John Denver Property Sale Threatens Conservation Dream

John Denver’s property purchased in Old Snowmass to serve as headquarters for his Windstar Foundation has been sold and the foundation dissolved, the final nail in the coffin for the singer/songwriter’s dream of protecting the extremely valuable property west of Aspen, Colorado from the relentless march of the developers. The 950 acre property is allegedly already under contract to an unnamed private buyer, and Rocky Mountain Institute executive director Marty Pickett said the sale will be completed by the end of the month.

The Windstar Land Conservancy placed the property for sale in September at an asking price of $13 million. The organization also disbanded Denver’s Windstar Foundation. However, the Rocky Mountain Institute will continue, with about 20 employees that will be allowed to work on the Old Snowmass location for an additional two years after the sale is complete.

They plan to use the money to build “a state-of-the-art green office building” in nearby Basalt, Colorado.

Sheesh. While I suppose that these folks know what they’re doing, it’s a long fall from preserving natural mountain beauty to building just another office building, no matter how green. Unfortunately, John Denver died flying a private plane in 1997, and Karmen Dopslaff, a member of the Windstar Land Conservancy’s board of directors said that Windstar “kind of fizzled after John died.”
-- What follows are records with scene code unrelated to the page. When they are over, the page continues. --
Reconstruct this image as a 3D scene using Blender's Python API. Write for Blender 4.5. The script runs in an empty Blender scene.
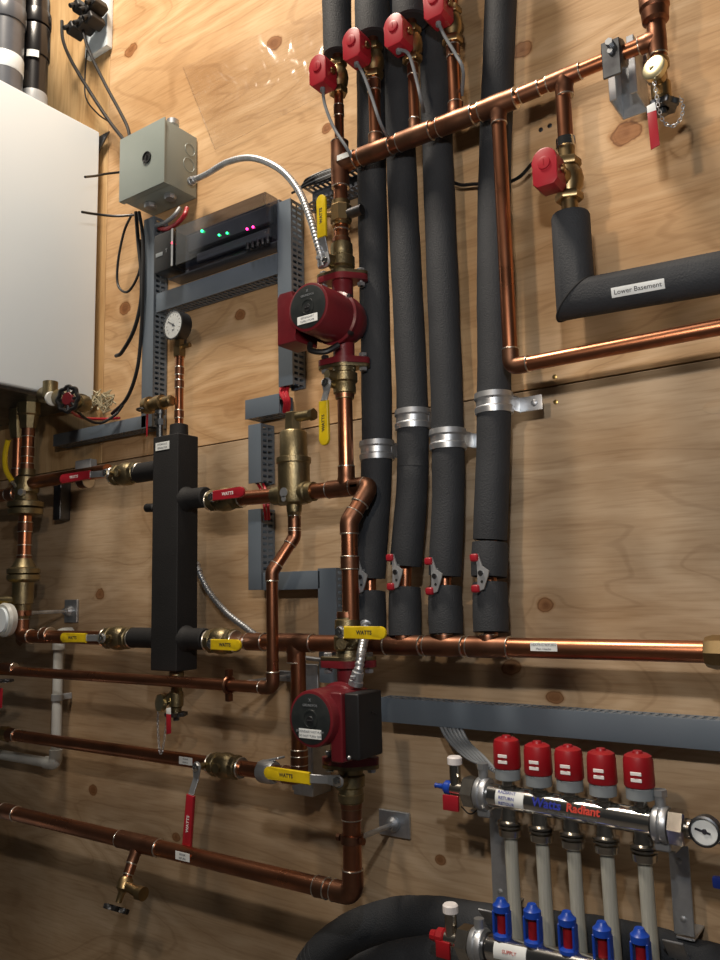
import bpy, bmesh, math, random
from mathutils import Vector, Matrix
random.seed(7)
scene = bpy.context.scene
col = scene.collection
# ------------------------------------------------------------------ measuring frame
F = 810.0; D = 1.22; H = 1.20
_y = Vector((578, -98, -F)).normalized()                       # wall normal, along the wall and up, seen by the camera
_x = -Vector((-1160, -138, -F)); _x = (_x-_y*_x.dot(_y)).normalized()
_z = _x.cross(_y).normalized()
def ray(px, py):
    c = Vector((px-360, 480-py, -F))/F
    return Vector((c.dot(_x), c.dot(_y), c.dot(_z)))
def at(px, py, d):                      # point d metres in front of the wall
    r = ray(px, py); t = (D-d)/r.y
    return Vector((r.x*t, -d, H+r.z*t))
def onx(px, py, X):
    r = ray(px, py); t = X/r.x
    return Vector((X, -D+r.y*t, H+r.z*t))
XA = Vector((1,0,0)); YA = Vector((0,1,0)); ZA = Vector((0,0,1)); OUT = Vector((0,-1,0))
# ------------------------------------------------------------------ materials
def nodes(name):
    m = bpy.data.materials.new(name); m.use_nodes = True
    return m, m.node_tree.nodes, m.node_tree.links, m.node_tree.nodes['Principled BSDF']
def ramp(N, stops):
    r = N.new('ShaderNodeValToRGB'); e = r.color_ramp.elements
    while len(e) < len(stops): e.new(0.5)
    for i, (p, c) in enumerate(stops):
        e[i].position = p; e[i].color = (*c, 1)
    return r
def mk(name, c, rough=.5, metal=0., c2=None, scale=30, bump=0., bscale=200, rough2=None, spec=None, stops=(.4,.65), coat=0):
    m, N, L, B = nodes(name)
    B.inputs['Base Color'].default_value = (*c, 1)
    B.inputs['Roughness'].default_value = rough; B.inputs['Metallic'].default_value = metal
    if spec is not None: B.inputs['Specular IOR Level'].default_value = spec
    if coat: B.inputs['Coat Weight'].default_value = coat; B.inputs['Coat Roughness'].default_value = .15
    tc = N.new('ShaderNodeTexCoord')
    n = N.new('ShaderNodeTexNoise'); n.inputs['Scale'].default_value = scale; n.inputs['Detail'].default_value = 4
    L.new(tc.outputs['Object'], n.inputs['Vector'])
    r = ramp(N, [(stops[0], c), (stops[1], c2 if c2 else tuple(x*.86 for x in c))])
    L.new(n.outputs['Fac'], r.inputs['Fac']); L.new(r.outputs['Color'], B.inputs['Base Color'])
    if rough2 is not None:
        mr = N.new('ShaderNodeMapRange'); mr.inputs['To Min'].default_value = rough; mr.inputs['To Max'].default_value = rough2
        mr.inputs['From Min'].default_value = .35; mr.inputs['From Max'].default_value = .7
        L.new(n.outputs['Fac'], mr.inputs['Value']); L.new(mr.outputs['Result'], B.inputs['Roughness'])
    if bump:
        b = N.new('ShaderNodeTexNoise'); b.inputs['Scale'].default_value = bscale; b.inputs['Detail'].default_value = 3
        L.new(tc.outputs['Object'], b.inputs['Vector'])
        bn = N.new('ShaderNodeBump'); bn.inputs['Strength'].default_value = bump; bn.inputs['Distance'].default_value = .002
        L.new(b.outputs['Fac'], bn.inputs['Height']); L.new(bn.outputs['Normal'], B.inputs['Normal'])
    return m
M = {}
M['copper'] = mk('copper_pipe', (.50,.205,.11), .26, 1, (.26,.115,.065), 9, rough2=.42)
M['copper_old'] = mk('copper_fitting', (.33,.15,.09), .34, 1, (.18,.095,.06), 22, rough2=.5)
M['solder'] = mk('solder', (.78,.74,.66), .3, 1)
M['brass'] = mk('brass', (.42,.30,.15), .33, 1, (.26,.19,.10), 30, .0, rough2=.45)
M['brass_dark'] = mk('cast_brass', (.33,.27,.15), .42, 1, (.20,.165,.10), 25, .25, 300)
M['brass_bright'] = mk('yellow_brass', (.86,.78,.50), .3, 1)
M['foam'] = mk('black_foam', (.030,.034,.040), .72, 0, (.021,.024,.029), 14, .55, 420, spec=.45)
M['foam_in'] = mk('foam_inside', (.012,.012,.013), .9)
M['box_foam'] = mk('black_foam_board', (.006,.006,.007), .75, 0, (.009,.009,.010), 20, .25, 300)
M['steel'] = mk('galvanised_steel', (.56,.59,.62), .36, .85, (.42,.44,.47), 40, rough2=.5)
M['plate_steel'] = mk('plated_steel', (.50,.52,.54), .4, .55, (.42,.44,.46), 40)
M['steel_dark'] = mk('dark_steel', (.16,.17,.18), .42, 1, (.09,.09,.1), 30)
M['chrome'] = mk('chrome', (.78,.77,.74), .14, 1)
M['nickel'] = mk('nickel', (.60,.57,.51), .24, 1, (.44,.41,.37), 40)
M['red'] = mk('red_plastic', (.36,.014,.026), .36, 0, (.31,.012,.022), 20)
M['capred'] = mk('dark_red_plastic', (.33,.008,.014), .42, 0, (.27,.007,.012), 20)
M['pumpred'] = mk('red_enamel', (.150,.012,.018), .36, 0, (.11,.010,.015), 18, .12, 150, coat=.2)
M['white'] = mk('white_enamel', (.74,.83,.90), .3, 0, (.72,.81,.88), 3)
M['paper'] = mk('white_label', (.82,.86,.86), .5)
M['ink'] = mk('black_ink', (.02,.02,.03), .6)
M['inkgrey'] = mk('grey_ink', (.22,.24,.26), .6)
M['blueink'] = mk('blue_ink', (.015,.03,.35), .5)
M['redink'] = mk('red_ink', (.6,.05,.03), .5)
M['whiteink'] = mk('white_ink', (.85,.82,.82), .5)
M['duct'] = mk('grey_duct_plastic', (.13,.16,.195), .42, 0, (.115,.145,.18), 8)
M['ductdark'] = mk('dark_inside', (.02,.022,.026), .8)
M['boxgrey'] = mk('grey_green_paint', (.27,.31,.29), .42, 0, (.25,.29,.27), 6, .05, 500)
M['pvc'] = mk('white_pvc', (.55,.57,.55), .4, 0, (.46,.47,.45), 20)
M['abs'] = mk('black_abs', (.012,.012,.014), .25)
M['fluegrey'] = mk('grey_pvc', (.10,.11,.13), .3)
M['fluepale'] = mk('pale_grey_pvc', (.34,.36,.38), .4)
M['yellow'] = mk('yellow_vinyl', (.68,.50,.010), .36, 0, (.56,.40,.008), 60)
M['black'] = mk('black_plastic', (.012,.012,.013), .35)
M['blackmatt'] = mk('black_matt_plastic', (.010,.010,.011), .5)
M['cable'] = mk('black_cable', (.010,.010,.011), .4)
M['greycable'] = mk('grey_cable', (.20,.22,.24), .45)
M['redcable'] = mk('red_cable', (.45,.015,.03), .4)
M['blue'] = mk('blue_plastic', (.010,.06,.42), .35)
M['darkblue'] = mk('navy_plastic', (.01,.03,.22), .4)
M['greynut'] = mk('grey_plastic_nut', (.24,.27,.29), .5)
M['concrete'] = mk('concrete', (.10,.095,.09), .8, 0, (.08,.075,.07), 4, .3, 60)
M['straw'] = mk('straw_stuffing', (.42,.37,.24), .7)
M['screwgold'] = mk('brass_screw', (.6,.45,.18), .35, 1)
M['plate'] = mk('pump_plate', (.018,.022,.023), .35, 0, (.026,.03,.03), 60)
def glassy(name, tint, mix, rough=.1, bump=0):
    m = bpy.data.materials.new(name); m.use_nodes = True
    N, L = m.node_tree.nodes, m.node_tree.links; N.clear()
    o = N.new('ShaderNodeOutputMaterial'); t = N.new('ShaderNodeBsdfTransparent'); g = N.new('ShaderNodeBsdfGlossy')
    t.inputs['Color'].default_value = (*tint,1); g.inputs['Roughness'].default_value = rough
    g.inputs['Color'].default_value = (.9,.9,.9,1)
    x = N.new('ShaderNodeMixShader'); x.inputs['Fac'].default_value = mix
    L.new(t.outputs[0], x.inputs[1]); L.new(g.outputs[0], x.inputs[2]); L.new(x.outputs[0], o.inputs['Surface'])
    if bump:
        tc = N.new('ShaderNodeTexCoord')
        n = N.new('ShaderNodeTexNoise'); n.inputs['Scale'].default_value = 9; n.inputs['Detail'].default_value = 2; n.inputs['Distortion'].default_value = 1.5
        L.new(tc.outputs['Object'], n.inputs['Vector'])
        b = N.new('ShaderNodeBump'); b.inputs['Strength'].default_value = bump; b.inputs['Distance'].default_value = .05
        L.new(n.outputs['Fac'], b.inputs['Height']); L.new(b.outputs['Normal'], g.inputs['Normal'])
    return m
M['smoke'] = glassy('smoked_plastic', (.50,.51,.56), .10, .14)
M['bag'] = glassy('clear_polythene', (.98,.975,.97), .09, .24, .45)
M['glass'] = glassy('clear_glass', (.95,.95,.95), .06, .03)
def pex():
    m, N, L, B = nodes('translucent_pex')
    B.inputs['Base Color'].default_value = (.44,.44,.38,1); B.inputs['Roughness'].default_value = .35
    B.inputs['Subsurface Weight'].default_value = .25; B.inputs['Subsurface Radius'].default_value = (.01,.01,.008)
    n = N.new('ShaderNodeTexNoise'); n.inputs['Scale'].default_value = 12
    r = ramp(N, [(.35,(.47,.47,.41)),(.7,(.38,.38,.33))]); L.new(n.outputs['Fac'], r.inputs['Fac']); L.new(r.outputs['Color'], B.inputs['Base Color'])
    return m
M['pex'] = pex()
def led(name, c, s=6):
    m, N, L, B = nodes(name)
    B.inputs['Base Color'].default_value = (*c,1); B.inputs['Emission Color'].default_value = (*c,1); B.inputs['Emission Strength'].default_value = s
    return m
M['ledr'] = led('red_led', (1,.03,.06)); M['ledg'] = led('green_led', (.02,1,.25)); M['ledm'] = led('magenta_led', (1,.03,.3))

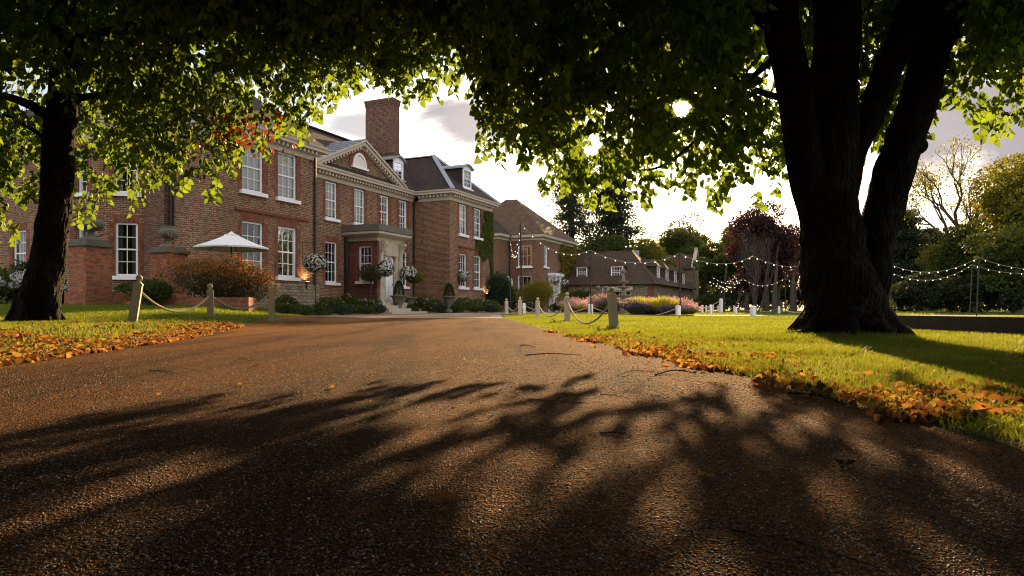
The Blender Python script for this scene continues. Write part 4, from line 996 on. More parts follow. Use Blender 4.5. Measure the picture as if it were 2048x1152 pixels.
bush('wall_shrub', 'tall dark shrub against the far left wall behind the hydrangeas', 'shrub', tuple(gp(50, 30)), (.8, .5, 1.2), 2500, .1, material=M['hedge'])
bush('wall_shrub', 'low dark planting at the far left edge of the lawn', 'shrub', tuple(gp(-20, 26)), (1.4, .6, .9), 2500, .1, material=M['hedge'])
# planting along the house front
rose = [(575, 28.5, .55, .55, 'below the stone plinth of the left wing'), (662, 31.5, .9, .5, 'left of the porch, palest blooms'), (700, 33.5, 1.0, .62, 'left of the porch carrying one large pink bloom'),
        (738, 35, .75, .55, 'at the foot of the porch corner'), (848, 39, .9, .62, 'between the two stone planters'), (872, 40, .8, .45, 'beside the right hand stone planter, low'),
        (925, 41, .9, .55, 'under the windows of the right wing'), (955, 41.5, .9, .55, 'at the middle of the bed under the creeper'), (985, 41, .8, .5, 'at the right end of the bed beyond the house corner'), (1056, 44, .8, .5, 'behind the fourth post and the dark poles')]
for u, Y, rx, rz, l in rose:
    bush('rose_bush', 'rose bush with pale blooms ' + l, 'rose bush', tuple(gp(u, Y)), (rx, .6, rz), 2600, .075, bloom=('petal_p' if 'pink' in l else 'petal_w', 26, .07), group='rose bushes along the house front', material=M['leaf_far'], lumps=7)
low = [(600, 27.5, .55, .28, 'in front of the stone plinth'), (570, 26.5, .6, .33, 'at the left end of the bed beside the near post'), (680, 31, .75, .33, 'bright and broad below the centre block'), (752, 33.5, .5, .28, 'in front of the porch corner, pale'),
       (640, 30, .6, .3, 'dark, right of the stone plinth'), (822, 38, .5, .3, 'between steps and forecourt'), (880, 38.8, .5, .34, 'pale green at the planter foot'), (915, 39.5, .5, .3, 'under the first wing window'), (950, 39.8, .65, .3, 'below the right wing, roundest'), (985, 40, .5, .3, 'pale, beyond the wing corner'), (718, 32, .7, .25, 'dark, under the rose with the pink bloom')]
for u, Y, rx, rz, l in low:
    bush('low_shrub', 'low rounded green shrub ' + l, 'shrub', tuple(gp(u, Y)), (rx, .5, rz), 2200, .06, group='low shrubs edging the forecourt', material=M['leaf_blue'] if 'pale' in l or 'bright' in l else M['hedge'], lumps=6)
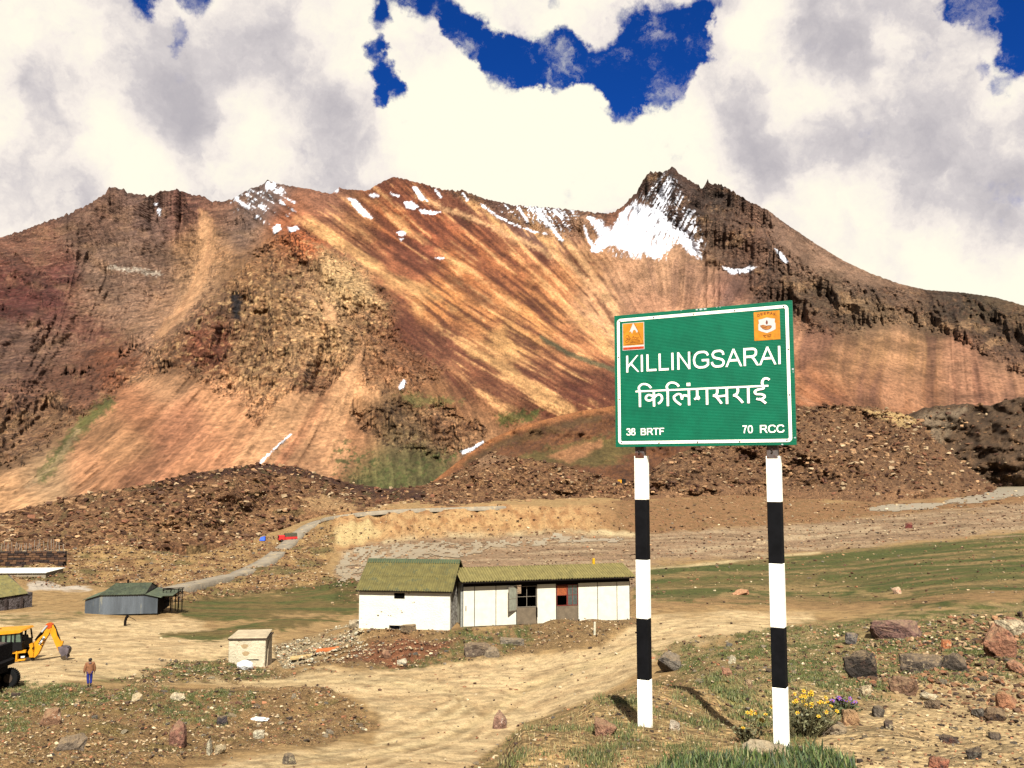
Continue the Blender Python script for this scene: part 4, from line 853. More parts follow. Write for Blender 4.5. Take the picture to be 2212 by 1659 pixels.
def solo_rock(name, seed, n=22, sub=2, rough=.10, flat=.7):
    V_, F_ = hull_rock(n, seed, flat, rough, sub)
    V_ = V_/np.abs(V_).max(0)                      # fills -1..1
    return V_, F_
def rockmat(rgb, tint=None):
    rgb = tuple(int(c*.86+t*.14) for c, t in zip(rgb, (170, 140, 104)))
    k = 'stone_%d_%d_%d' % tuple(rgb)
    new = k not in MATS
    m = rockmat0(k, rgb, tint)
    if new:      # dust of the field lies on the faces that look up
        q = NG(m.node_tree); b_ = m.node_tree.nodes['Principled BSDF']; src = b_.inputs['Base Color'].links[0].from_socket
        ge = q.n('ShaderNodeNewGeometry'); sp = q.n('ShaderNodeSeparateXYZ'); q.l(ge.outputs['Normal'], sp.inputs[0]); nn = q.noise(q.n('ShaderNodeTexCoord').outputs['Object'], 7, 6, .7)
        f = q.m('MULTIPLY', q.mr(sp.outputs[2], .2, .95), q.mr(nn.outputs['Fac'], .35, .65, .1, .65)); q.l(q.mix(f, src, A4(196, 160, 112)), b_.inputs['Base Color'])
    return m
def rockmat0(k, rgb, tint=None):
    return mat(k, A4(*rgb), .92, .4, 5., 1.2, 9., rust=((tint and A4(*tint)) or A4(*[c*.55 for c in rgb]), 3.5, .56))
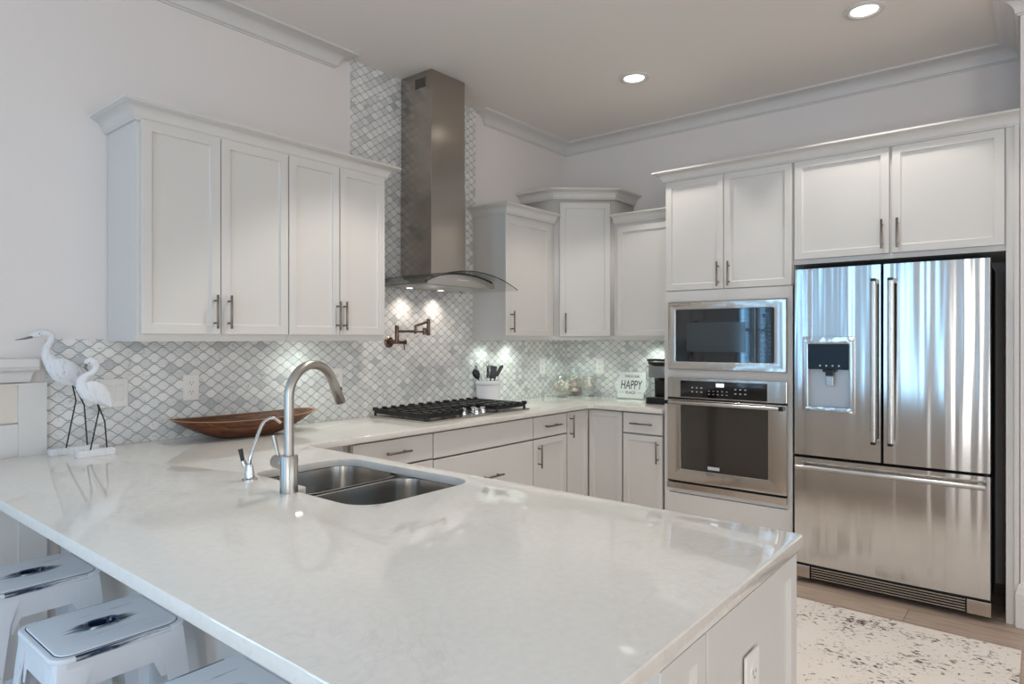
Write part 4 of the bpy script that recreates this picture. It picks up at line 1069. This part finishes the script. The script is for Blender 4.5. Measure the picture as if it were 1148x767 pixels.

Aspen is a ski resort community in Colorado that is notorious for boasting some of the highest real estate prices in America. Ironically, down-to-earth gonzo journalist Hunter Thompson, as well as John Denver, probably have to share some of the blame for turning what was once a small mountain community into a celebrity destination that sent property values sky-high.

In the end, the $13 million for the site may have been too much for the struggling Rocky Mountain Institute to resist.

In his next life, maybe Mr. Denver can write a song about “Green Office Building High.” The sale of the John Denver property seems like the end of an era.